WORK INSTRUCTIONS :: Don't include pictures. Quote the lines below from the first through the line that contains "sc.camera = camo".

## begin PROVIDED MATERIAL

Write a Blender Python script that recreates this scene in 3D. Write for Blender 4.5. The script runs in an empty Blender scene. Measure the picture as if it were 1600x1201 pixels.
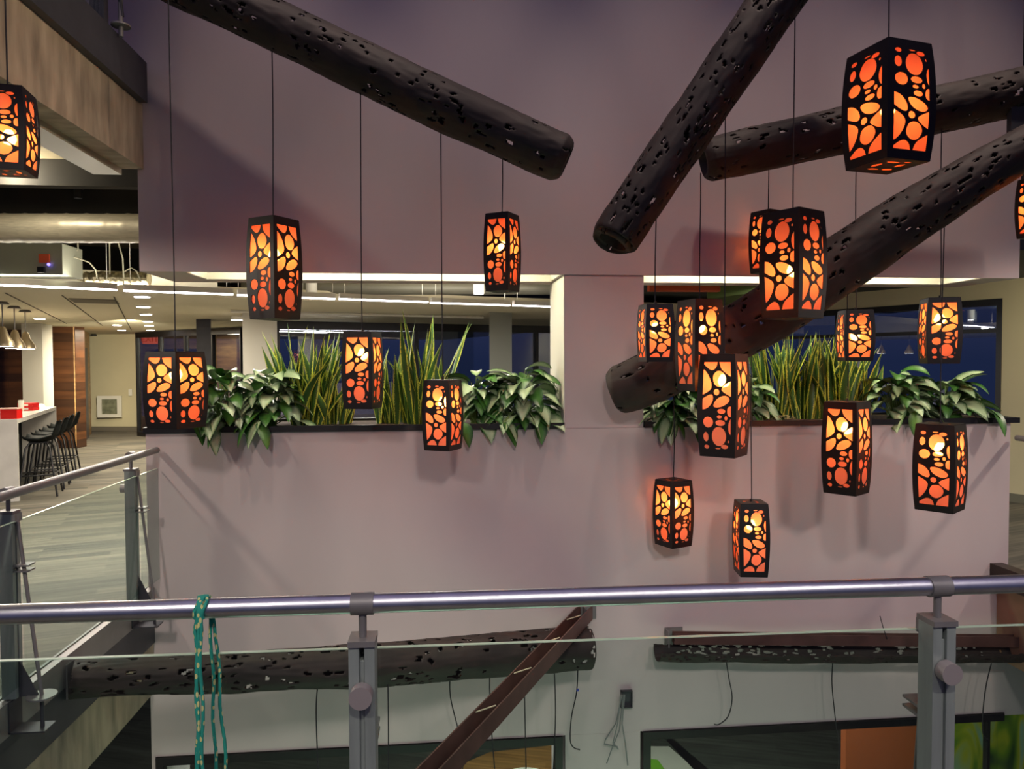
import bpy, bmesh, math, random
from mathutils import Vector, Matrix, noise
random.seed(7)
sc = bpy.context.scene
COL = sc.collection
PI = math.pi
W, H, F = 1600, 1201, 1150.0

# ------------------------------------------------------------------ camera
yaw, pitch, roll = math.radians(5.5), math.radians(1.74), math.radians(-0.2)
cam = bpy.data.cameras.new('camera')
cam.sensor_width = 36; cam.lens = F / W * 36; cam.clip_start = 0.05; cam.clip_end = 200
camo = bpy.data.objects.new('camera', cam); COL.objects.link(camo)
R = Matrix.Rotation(-yaw, 3, 'Z') @ Matrix.Rotation(PI/2 - pitch, 3, 'X') @ Matrix.Rotation(roll, 3, 'Z')
EYE = Vector((0, 0, 1.65))
camo.matrix_world = Matrix.Translation(EYE) @ R.to_4x4()
sc.camera = camo

# ------------------------------------------------------------------ world: dusk sky
sc.view_settings.view_transform = 'Standard'; sc.view_settings.look = 'None'
sc.view_settings.gamma = 1; sc.view_settings.use_curve_mapping = False
sc.view_settings.exposure = 0.0
wd = bpy.data.worlds.new('world'); sc.world = wd; wd.use_nodes = True
nt = wd.node_tree; bg = nt.nodes['Background']
tc = nt.nodes.new('ShaderNodeTexCoord'); sx = nt.nodes.new('ShaderNodeSeparateXYZ'); cr = nt.nodes.new('ShaderNodeValToRGB')
nt.links.new(tc.outputs['Generated'], sx.inputs[0]); nt.links.new(sx.outputs['Z'], cr.inputs[0]); nt.links.new(cr.outputs[0], bg.inputs[0])
e = cr.color_ramp.elements
e[0].position = 0.0; e[0].color = (0.010, 0.014, 0.036, 1)
e[1].position = 0.5; e[1].color = (0.084, 0.068, 0.124, 1)
bg.inputs[1].default_value = 2.2

def light(name, kind, loc, energy, color, target=None, size=0.1, size_y=None, angle=None, blend=0.5):
    l = bpy.data.lights.new(name, kind); l.energy = energy; l.color = color
    if kind == 'AREA':
        l.size = size
        if size_y: l.shape = 'RECTANGLE'; l.size_y = size_y
    else:
        l.shadow_soft_size = size
    if kind == 'SPOT': l.spot_size = math.radians(angle); l.spot_blend = blend
    o = bpy.data.objects.new(name, l); COL.objects.link(o); o.location = loc
    if target is not None:
        o.rotation_euler = (Vector(target) - Vector(loc)).to_track_quat('-Z', 'Y').to_euler()
    o['kind'] = 'helper'
    return o
# track spots high up in the atrium that graze the far wall
for x, e_ in ((-1.2, 300), (0.2, 320), (1.5, 330), (2.7, 380), (3.7, 360)):
    light('atrium_spot', 'SPOT', (x, 3.45, 7.2), e_, (1.0, 0.80, 0.66), (x + 0.1, 5.1, 0.6), 0.09, angle=40, blend=1.0)
# lamps of the walkways left and right of the void, below their slabs
light('walkway_lamp', 'SPOT', (-3.3, 3.9, 2.7), 105, (1.0, 0.86, 0.70), (-2.3, 4.3, 0), 0.07, angle=130, blend=.35)
light('walkway_lamp', 'SPOT', (5.7, 3.9, 2.7), 130,
 (1.0, 0.86, 0.70), (4.7, 4.3, 0), 0.07, angle=130, blend=.35)
# lamps over the bridge we stand on
for x in (-1.5, 0.3, 2.1):
    light('bridge_lamp', 'SPOT', (x, -0.5, 3.2), 115, (1.0, 0.92, 0.82), (x, 1.7, 0.2), 0.10, angle=75, blend=.5)
for x in (-1.2, 0.7, 2.6, 4.2):
    light('bridge_wall_washer', 'SPOT', (x - .3, -0.3, 3.25), 205, (1.0, 0.86, 0.76), (x, 5.15, 0.35), 0.16, angle=40, blend=.8)
# added warm fill, no fixture behind it, brightens the concrete slab edges at left
light('slab_edge_fill', 'SPOT', (4.2, 1.2, 4.2), 800, (1.0, 0.80, 0.56), (-2.0, 3.6, 3.1), 0.2, angle=26, blend=.8)
# added fill for the green bounce light from the storey below
light('lower_wall_fill', 'AREA', (0.6, 3.4, -3.2), 44, (0.66, 1.0, 0.66), (0.6, 5.2, -1.2), 4.5, 0.6)

# ------------------------------------------------------------------ helpers
def ray(px, py):
    return (R @ Vector(((px - 800) / F, -(py - 600.5) / F, -1))).normalized()
def atY(px, py, Y):
    d = ray(px, py); return EYE + d * (Y / d.y)
def atX(px, py, X):
    d = ray(px, py); return EYE + d * (X / d.x)
def atZ(px, py, z):
    d = ray(px, py); return EYE + d * ((z - 1.65) / d.z)
def depth(p):
    return -(R.transposed() @ (Vector(p) - EYE)).z

class MB:
    def __init__(s): s.v = []; s.f = []; s.sm = []; s.uv = {}
    def add(s, vs, fs, smooth=False):
        o = len(s.v); s.v += [tuple(v) for v in vs]
        for f in fs: s.f.append([i + o for i in f]); s.sm.append(smooth)
        return s
    def hexa(s, p):   # 8 points: bottom 4 ccw, top 4 ccw
        return s.add(p, [(0,3,2,1),(4,5,6,7),(0,1,5,4),(1,2,6,5),(2,3,7,6),(3,0,4,7)])
    def box(s, a, b, m=None):
        x0,y0,z0 = a; x1,y1,z1 = b
        if x0 > x1: x0, x1 = x1, x0
        if y0 > y1: y0, y1 = y1, y0
        if z0 > z1: z0, z1 = z1, z0
        p = [Vector(q) for q in ((x0,y0,z0),(x1,y0,z0),(x1,y1,z0),(x0,y1,z0),(x0,y0,z1),(x1,y0,z1),(x1,y1,z1),(x0,y1,z1))]
        if m is not None: p = [m @ q for q in p]
        return s.hexa(p)
    def prism(s, pts, z0, z1):
        ar = sum(pts[i][0]*pts[(i+1)%len(pts)][1] - pts[(i+1)%len(pts)][0]*pts[i][1] for i in range(len(pts)))
        if ar < 0: pts = pts[::-1]
        n = len(pts)
        vs = [(p[0],p[1],z0) for p in pts] + [(p[0],p[1],z1) for p in pts]
        return s.add(vs, [tuple(range(n-1,-1,-1)), tuple(range(n,2*n))] + [(i,(i+1)%n,n+(i+1)%n,n+i) for i in range(n)])
    def tube(s, path, r, n=10, cap=True, smooth=True):
        path = [Vector(p) for p in path]; m = len(path)
        rs = r if isinstance(r, (list, tuple)) else [r]*m
        t0 = (path[1]-path[0]).normalized()
        up = Vector((0,0,1)) if abs(t0.z) < 0.9 else Vector((1,0,0))
        a = t0.cross(up).normalized(); vs = []
        for i in range(m):
            t = (path[min(i+1,m-1)] - path[max(i-1,0)]).normalized()
            a = (a - t*a.dot(t)).normalized(); b = t.cross(a)
            for k in range(n):
                q = 2*PI*k/n; vs.append(path[i] + (a*math.cos(q) + b*math.sin(q))*rs[i])
        fs = [(i*n+k, (i+1)*n+k, (i+1)*n+(k+1)%n, i*n+(k+1)%n) for i in range(m-1) for k in range(n)]
        s.add(vs, fs, smooth)
        if cap:
            s.add(vs[:n], [tuple(range(n))]); s.add(vs[-n:], [tuple(range(n-1,-1,-1))])
        return s
    def lathe(s, prof, c, n=24, m=None, smooth=True):   # prof: (r,z)
        vs = []
        for r, z in prof:
            for k in range(n):
                q = 2*PI*k/n; v = Vector((r*math.cos(q), r*math.sin(q), z))
                if m is not None: v = m @ v
                vs.append(v + Vector(c))
        fs = [(i*n+k, i*n+(k+1)%n, (i+1)*n+(k+1)%n, (i+1)*n+k) for i in range(len(prof)-1) for k in range(n)]
        s.add(vs, fs, smooth)
        if prof[0][0] > 1e-5: s.add(vs[:n], [tuple(range(n-1,-1,-1))])
        if prof[-1][0] > 1e-5: s.add(vs[-n:], [tuple(range(n))])
        return s
    def build(s, name, mat, parent=None, bevel=0, world=True):
        me = bpy.data.meshes.new(name)
        vs = s.v
        me.from_pydata([tuple(v) for v in vs], [], s.f)
        me.polygons.foreach_set('use_smooth', s.sm)
        if s.uv:
            l = me.uv_layers.new(name='UVMap')
            for p in me.polygons:
                for li in p.loop_indices:
                    l.data[li].uv = s.uv.get(me.loops[li].vertex_index, (0,0))
        me.materials.append(mat); me.update()
        o = bpy.data.objects.new(name, me); COL.objects.link(o)
        if bevel:
            b = o.modifiers.new('b', 'BEVEL'); b.width = bevel; b.segments = 2; b.limit_method = 'ANGLE'
        if parent is not None:
            if world:
                bpy.context.view_layer.update()
                root = parent
                M = Matrix.Identity(4); p = parent
                chain = []
                while p is not None: chain.append(p); p = p.parent
                for q in reversed(chain): M = M @ q.matrix_basis
                me.transform(M.inverted())
            o.parent = parent
        return o

def tag(o, label=None, cat=None, group=None, kind=None):
    if label: o['label'] = label
    if cat: o['category'] = cat
    if group: o['group'] = group
    if kind: o['kind'] = kind
    return o
def thing(name, label, cat, loc=(0,0,0), rz=0, group=None):
    o = bpy.data.objects.new(name, None); COL.objects.link(o)
    o.location = loc; o.rotation_euler = (0,0,rz); o.empty_display_size = .1
    return tag(o, label, cat, group)
def struct(name, mb, m, parent=None, **k):
    o = mb.build(name, m, parent, **k)
    if parent is None: o['kind'] = 'structure'
    return o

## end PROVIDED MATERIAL

EXERCISE OUTPUT ::
Write a Blender Python script that recreates this scene in 3D. Write for Blender 4.5. The script runs in an empty Blender scene. Measure the picture as if it were 1600x1201 pixels.
import bpy, bmesh, math, random
from mathutils import Vector, Matrix, noise
random.seed(7)
sc = bpy.context.scene
COL = sc.collection
PI = math.pi
W, H, F = 1600, 1201, 1150.0

# ------------------------------------------------------------------ camera
yaw, pitch, roll = math.radians(5.5), math.radians(1.74), math.radians(-0.2)
cam = bpy.data.cameras.new('camera')
cam.sensor_width = 36; cam.lens = F / W * 36; cam.clip_start = 0.05; cam.clip_end = 200
camo = bpy.data.objects.new('camera', cam); COL.objects.link(camo)
R = Matrix.Rotation(-yaw, 3, 'Z') @ Matrix.Rotation(PI/2 - pitch, 3, 'X') @ Matrix.Rotation(roll, 3, 'Z')
EYE = Vector((0, 0, 1.65))
camo.matrix_world = Matrix.Translation(EYE) @ R.to_4x4()
sc.camera = camo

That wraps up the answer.